Thursday, October 19, 2017

DOE sees launch delay of new WESM trading platform

Published By Myrna M. Velasco

A signal had been set out by the Department of Energy (DOE) that the new market management system (NMMS) or the advanced trading platform of the Wholesale Electricity Spot Market (WESM) will be delayed on to its full commercial operation.
The NMMS was targeted fully operational June this year, but no less than energy officials have admitted before the 16th CEO Forum and General Membership Meeting of the Semiconductor & Electronics Industries in the Philippines (SEIPI) that such timeline is already being thrown into the air and that the revised target is 2018.
In the speech of Energy Secretary Alfonso G. Cusi at the event, as delivered by Undersecretary Felix William Fuentebella, he announced that “the NMMS is expected to be fully operational by 2018 pending the completion of software certification audit.”
The department has not given further details on the scope and extent of audit being done on the underpinning information technology (IT) system of the electricity spot market.
Fuentebella just emphasized that the DOE has been batting for “improvements in WESM operations through rules review and changes, and conduct of WESM audits.”
Industry players previously sounded off pressing “technical-related issues” on the new dispatch interval set forth in the WESM’s NMMS design.
Those with baseload capacity, including the coal plants, which often run on 24-hour duration, also raised concerns on the removal of the minimum stable loading (PMin) in the market trading system because that could compromise the technical viability of their plants’ operations.
Beyond the issues raised by market participants, it was further gathered that the fortified market system cannot really move to “actual settlements phase” because the price determination methodology (PDM) application of Philippine Electricity Market Corporation (PEMC) is still pending for approval of the Energy Regulatory Commission.
Concurrently, for WESM-Mindanao that was launched June this year, the three-month trial operations program (TOP) will also be on stretched duration for reasons that the department has not detailed out yet at this stage.
“The target commercial operation (of WESM Mindanao) is June 2018,” Fuentebella said.
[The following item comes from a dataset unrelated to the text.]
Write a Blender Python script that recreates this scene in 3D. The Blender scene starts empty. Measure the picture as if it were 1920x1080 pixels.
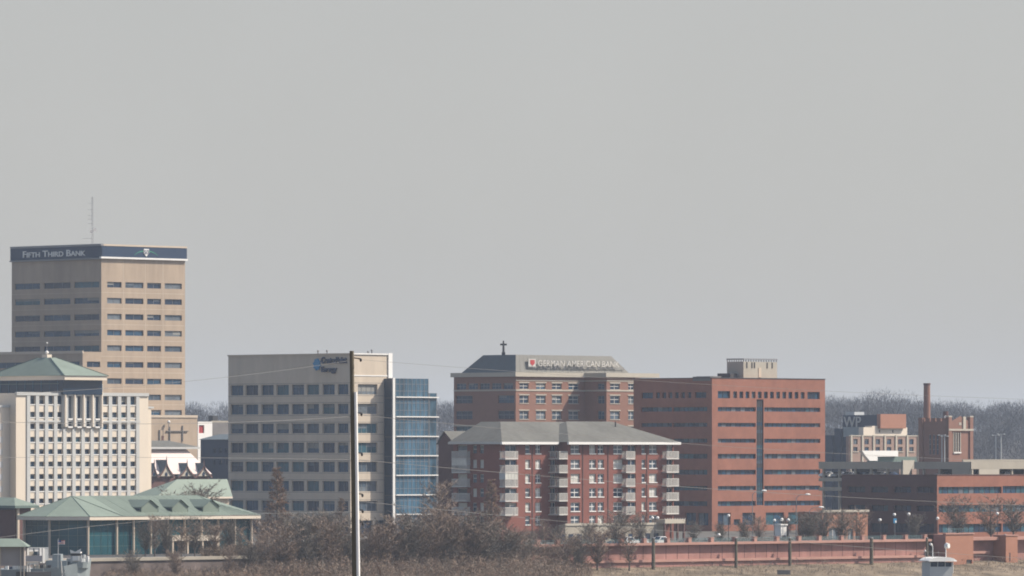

That was almost a year from when that spot market had been initially targeted operationalized for the capacity trading of un-contracted volumes in Mindanao grid.
Fuentebella emphasized “the market intends to establish a central dispatch system to optimize available capacities.”
It has been the energy department’s wish that WESM-Mindanao will be providing “price and other techno-economic signals that will further encourage investments in additional capacities in the region.”